We surveyed many tax professionals when writing this piece, and there were many differing opinions on the proper treatment of ICO scams.
Ultimately, claiming an ICO scam as an investment loss will deduct the amount invested on form 8949.
For example, if I invested $5,000 in exchange for what I was told would be 20,000 tokens of XYZ in an ICO which turned out to be fraudulent, then my 8949 would include a sell entry with a $5,000 cost basis, a $0 proceeds, and a $5,000 loss.
Exchange Shutdown
Exchange shutdowns like that of Cryptopia and Mt. Gox come with similar gray area as fraudulent ICO’s.
Some professionals argue that these would be an investment loss that can be reported on 8949, and therefore you can receive a tax break, while others claim an exchange shutdown would be a non-deductible personal casualty loss.
Matt Metras, an enrolled agent and cryptocurrency taxation specialist at MDM Financial Services, says that an exchange shutdown is “definitely a better fit on 4684 [Casualty Loss], however no one wants to hear that as 4684 is mostly gone post-Tax Cuts and Jobs Act.” Matt also goes onto say that “there is a nuanced argument for why it could be an investment loss, but that it’s a risky position to take.”

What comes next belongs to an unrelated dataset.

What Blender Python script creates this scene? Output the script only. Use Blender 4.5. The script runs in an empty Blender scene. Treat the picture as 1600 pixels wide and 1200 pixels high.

In our survey for this article, most tax professionals saw an exchange shutdown as a casualty loss, and thus not a deductible event. This is certainly the more conservative approach to take from a tax perspective. However, there was not complete consensus amongst professionals.
It has been noted that the IRS is investigating more crypto tax cases. Make sure you are aware of the treatment of cryptocurrency in your jurisdiction.